Forecast: Steady Capex at Comcast

Comcast Corp. is expected to spend the same amount of money on capital expenditures in 2006 — $3.4 billion — as it did in 2005, according to a new research study by Sanford C. Bernstein.

Capital spending is often viewed with a jaundiced eye on Wall Street: Comcast’s stock took a 5% hit on Nov. 3, partly because of capex concerns. But it’s the lifeblood of the technical vendor community, and Comcast is the biggest U.S. cable company, so its spending forecasts can be a key industry barometer.

Bernstein estimated Comcast would spend an incremental $40 million in the second half of 2006, associated with the acquisition of 1.8 million subscribers from Adelphia Communications Corp.

The firm estimates Comcast will spend $2.02 billion on customer-premises equipment, up about 10% from an earlier estimate of $1.85 billion.

Bernstein pegs scalable infrastructure spending for next year at $600 million: $293 million for line extensions, $218 million for upgrades and rebuilds and $316 million for support capital.

Craig Moffett, the senior analyst who wrote the report, gave Comcast high marks for a forward-thinking HDTV set-top strategy. “Comcast’s strategy of deploying [high-definition digital video recorder] combination boxes — instead of stand-alone DVRs — has put Comcast far ahead of competitors in HD-readiness,” he wrote. “By the end of 2005, Comcast will have pre-positioned HD in 24% of digital homes.

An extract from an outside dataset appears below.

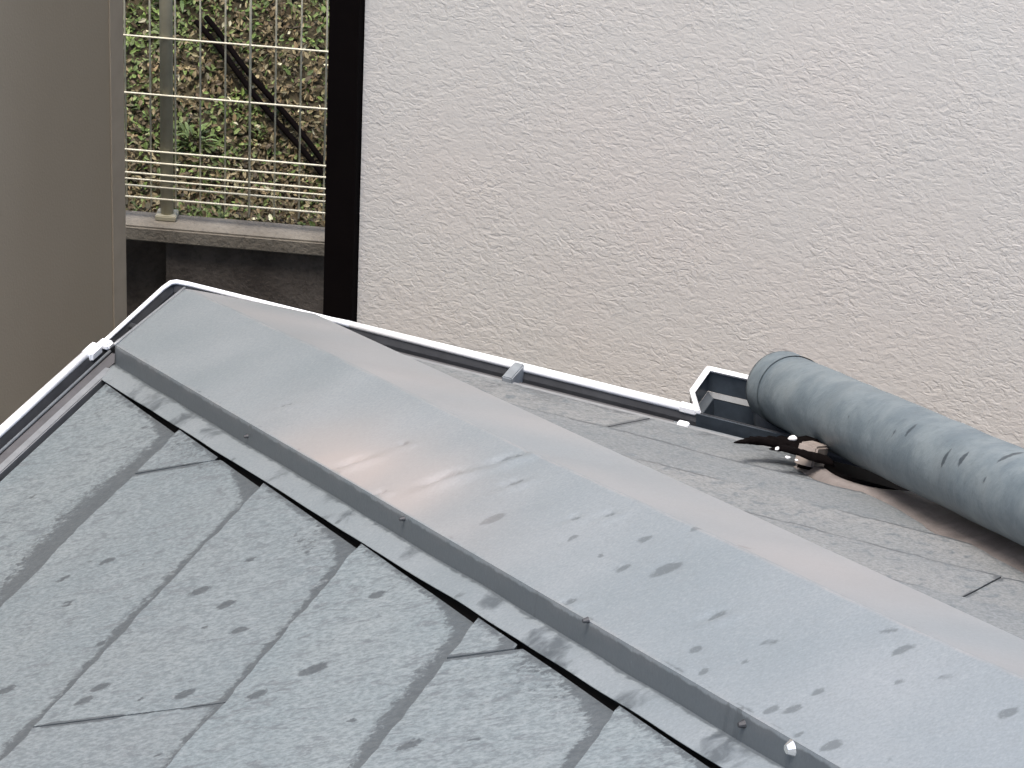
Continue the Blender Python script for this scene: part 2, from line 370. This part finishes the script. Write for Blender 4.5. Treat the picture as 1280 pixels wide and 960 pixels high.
# ---------------------------------------------------------------- the hip cap
def apex(t): return np.interp(t, [0, .05, .34, .64, .86, 1.04, 1.14, 2], [.019, .022, .027, .0265, .031, .033, .036, .036])
prof = []   # (|w|, height above the slate plane at that w, or None for faces)
def cap_piece(name, t0, t1, mitre, lift):
    ws = []; hs = []
    for k in range(9): ws.append(.177 - k * (.030 / 8)); hs.append(('f', 0))
    for k in range(1, 5): ws.append(.147 - k * .0005); hs.append(('d', k / 4))
    for k in range(1, 49): ws.append(.145 * (1 - k / 48)); hs.append(('a', 1 - k / 48))
    full = [(w_, h_, 1) for w_, h_ in zip(ws, hs)] + [(w_, h_, -1) for w_, h_ in reversed(list(zip(ws, hs))[:-1])]
    nt_ = max(4, int((min(t1, 1.35) - t0) / .0055)); extra = 4 if t1 > 1.36 else 0
    sset = np.linspace(0, 1, nt_ + 1)
    wv = np.array([f[0] * f[2] for f in full])
    rows = []
    for s in sset:
        lo = (.03 + np.abs(wv) / 2) if mitre else np.full_like(wv, t0)
        rows.append(lo + (min(t1, 1.35) - lo) * s)
    for k in range(extra): rows.append(np.full_like(wv, 1.35 + (t1 - 1.35) * (k + 1) / extra))
    Tm = np.array(rows); Wm = np.tile(wv, (len(rows), 1))
    Z = np.zeros_like(Tm)
    for j, (w_, (kind, q), sg) in enumerate(full):
        base = -H * w_ / 2
        foot = -H * .147 / 2 + .0085; topA = -H * .145 / 2 + .029
        if kind == 'f': d = base + .0085 + .0012 * math.sin((w_ - .147) / .03 * 3.1)
        elif kind == 'd': d = foot + (topA - foot) * q
        else: d = None
        ap = apex(Tm[:, j])
        if d is None:
            x = 1 - q
            rnd = 0
            d = topA + (ap - topA) * x + rnd
        Z[:, j] = d
    t = Tm.ravel(); w_ = Wm.ravel(); u = t - w_ / 2; v = t + w_ / 2
    z = zplane(t) + Z.ravel() + (lift * (.3 + (np.abs(w_) / .145) ** 3))
    face = (np.abs(w_) < .1445)
    side = np.clip((.145 - np.abs(w_)) / .02, 0, 1) * np.clip(np.abs(w_) / .02, 0, 1)
    z = z + face * side * (nz(u, v, 7.5) * .0007 + nz(u, v, 17) * .00025)
    z = z + (np.abs(w_) > .146) * nz(u, v, 14) * .0014
    for i, (a, b, r) in enumerate(CAP_SPOTS):
        if i in DENTS or i > 37: continue
        du, dv = u - a, v - b
        z = z - .0007 * np.exp(-((du * .83 - dv * .56) / r) ** 2 - ((du * .56 + dv * .83) / (r * .8)) ** 2) * face
    # dents in the sheet
    for i, k in DENTS.items():
        a, b, r = CAP_SPOTS[i]
        # groove runs obliquely over the face
        du, dv = u - a, v - b
        lng = (du * .80 + dv * -.35) / .87; sh = (du * .35 + dv * .80) / .87
        z = z - k * .0032 * np.exp(-(lng / (r * 1.2)) ** 2 - (sh / (r * .55)) ** 2) * face
        z = z + k * .0022 * np.exp(-(lng / (r * 1.6)) ** 2 - ((sh - r * 1.1) / (r * .7)) ** 2) * face
    st = spots(u, v, [CAP_SPOTS[i] for i in range(len(CAP_SPOTS))])
    kk = np.array([nz(np.array([a]), np.array([b]), 40)[0] for a, b, r in CAP_SPOTS])
    gr = np.zeros_like(u)
    aw = np.abs(w_)
    gr = np.maximum(gr, np.clip(1 - np.abs(aw - .1495) / .006, 0, 1) * .6 * (aw > .146))
    gr = np.maximum(gr, ((aw > .1452) & (aw < .1475)) * .95)  # standing face painted darker to hold its shade
    gr = np.maximum(gr, (aw > .15) * np.clip(nz(u, v, 20) * 1.1 + .28, 0, .6))
    gr = np.maximum(gr, np.clip(1 - (aw - .1415) ** 2 / .000012, 0, 1) * np.clip(nz(u, v, 45) * 1.6, 0, .5) * face)
    gr = np.maximum(gr, (w_ > .125) * np.clip(1 - np.abs(t - .392 - (w_ - .145) * .4) / .0035, 0, 1) * .8)
    nw = len(full); nr = len(rows)
    V = [P(x, y, q) for x, y, q in zip(u, v, z)]
    F = []
    for i in range(nr - 1):
        for j in range(nw - 1):
            F.append((i * nw + j, (i + 1) * nw + j, (i + 1) * nw + j + 1, i * nw + j + 1))
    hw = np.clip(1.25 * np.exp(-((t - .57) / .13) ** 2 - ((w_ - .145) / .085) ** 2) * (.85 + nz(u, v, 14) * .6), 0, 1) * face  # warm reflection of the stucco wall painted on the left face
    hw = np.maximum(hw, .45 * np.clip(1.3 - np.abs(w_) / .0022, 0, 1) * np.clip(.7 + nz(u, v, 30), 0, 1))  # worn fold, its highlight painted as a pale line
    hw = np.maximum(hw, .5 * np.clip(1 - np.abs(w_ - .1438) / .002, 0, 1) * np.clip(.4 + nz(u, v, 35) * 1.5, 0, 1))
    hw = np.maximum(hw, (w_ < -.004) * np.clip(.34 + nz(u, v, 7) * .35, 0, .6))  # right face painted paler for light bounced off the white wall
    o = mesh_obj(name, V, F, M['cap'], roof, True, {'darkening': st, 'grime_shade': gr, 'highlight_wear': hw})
    so_ = o.modifiers.new('thick', 'SOLIDIFY'); so_.thickness = .0009; so_.offset = -1
    # hard folds
    me = o.data
    sharp_cols = {0, 8, 12, 60, nw - 13, nw - 9, nw - 1}
    for e in me.edges:
        a, b = e.vertices
        if a % nw == b % nw and a % nw in sharp_cols: e.use_edge_sharp = True
    return o
cap_piece('hip_cap_sheet', .03, 2.0, True, 0.0)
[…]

“This is nearly five times the HD readiness of their largest competitor, DirecTV, where only 5% of subscribers have HD boxes. In contrast to the consensus view, we believe this suggests that the risk to Comcast’s future capital spending is actually much lower than that of its competitors and peers.”

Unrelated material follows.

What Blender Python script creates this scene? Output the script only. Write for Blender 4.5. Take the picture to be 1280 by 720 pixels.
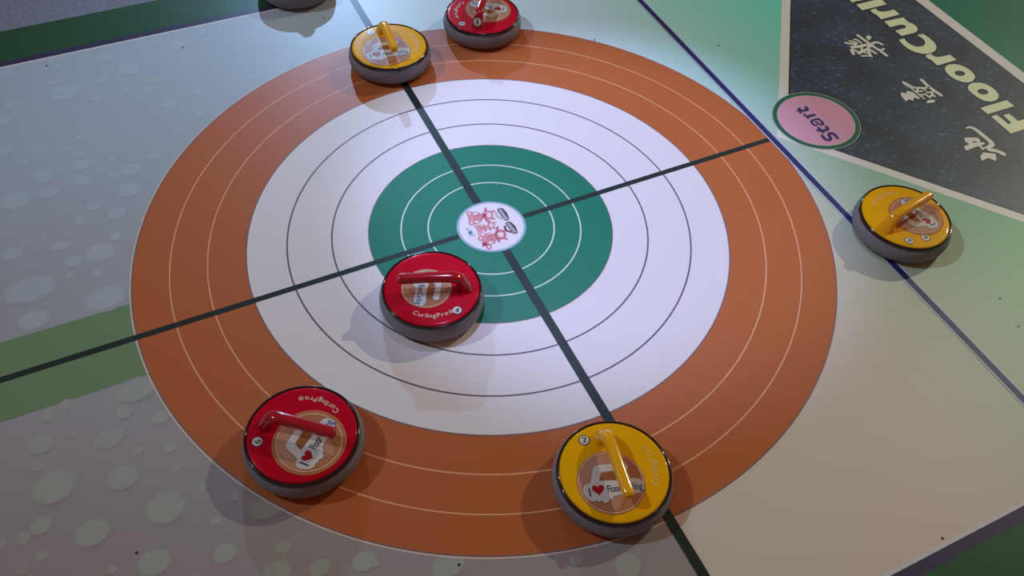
import bpy, math, random
from mathutils import Vector, Matrix
from mathutils.geometry import tessellate_polygon

# ------------------------------------------------------------------ scene, camera, light
for o in list(bpy.data.objects):
    bpy.data.objects.remove(o)
SC = bpy.context.scene
COL = SC.collection
SC.view_settings.view_transform = 'Standard'
SC.view_settings.look = 'None'
SC.view_settings.exposure = 0.0
SC.view_settings.gamma = 1.0
SC.view_settings.use_curve_mapping = False
SC.cycles.use_denoising = True

R = 0.65                                   # metres: radius of the printed target
FOC, PITCH, ROLL = 1086.397, 0.88132862, 0.06764007
CX, CY, CZ = 0.0723765, -1.7534025, 1.85085969   # camera, in target radii
cp, sp = math.cos(PITCH), math.sin(PITCH)
c_, s_ = math.cos(ROLL), math.sin(ROLL)
r0 = Vector((1, 0, 0)); u0 = Vector((0, sp, cp)); FWD = Vector((0, cp, -sp))
RGT = c_ * r0 + s_ * u0
UPV = -s_ * r0 + c_ * u0
cam_d = bpy.data.cameras.new('camera')
cam_d.sensor_width = 36.0
cam_d.lens = 36.0 * FOC / 1280.0
cam_d.clip_start = 0.05
cam = bpy.data.objects.new('camera', cam_d)
COL.objects.link(cam)
m3 = Matrix((RGT, UPV, -FWD)).transposed()
cam.matrix_world = Matrix.Translation(Vector((CX, CY, CZ)) * R) @ m3.to_4x4()
SC.camera = cam

world = bpy.data.worlds.new('dim_hall')
SC.world = world
world.use_nodes = True
world.node_tree.nodes['Background'].inputs[0].default_value = (1.0, 0.45, 0.32, 1)
world.node_tree.nodes['Background'].inputs[1].default_value = 0.15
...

Moffett also downplayed fears Comcast might announce another rebuild or accelerate its all-digital plans, based on competition from Verizon Communications Inc.

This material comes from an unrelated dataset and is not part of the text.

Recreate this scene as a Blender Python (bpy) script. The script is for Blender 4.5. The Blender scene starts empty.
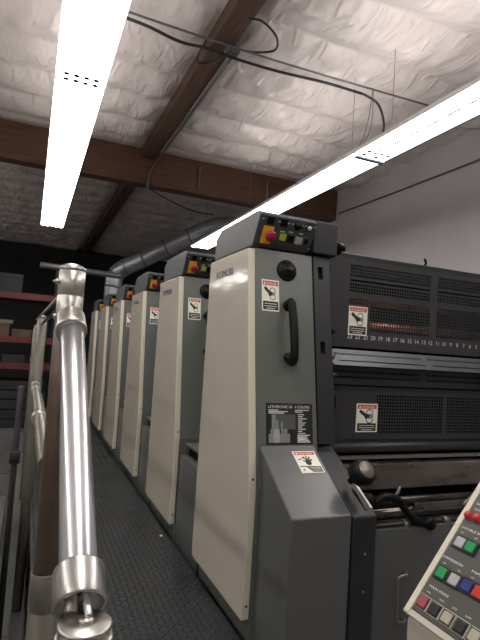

Moffett said Comcast has plenty of non-rebuild options to increase bandwidth to match Verizon’s data and video offerings. Node-splitting and switched broadcast video are more efficient that rebuilding cable plant and would achieve the same end, he said.

Comcast had increased spending in 2005 from a forecasted $3 billion at the start of the year to $3.4 billion today. The increases were attributable to faster-than-expected uptakes of digital video recorders, which accounted for $250 million in spending, and faster than expected funding for voice-over-Internet protocol phone service, to the tune of $150 million.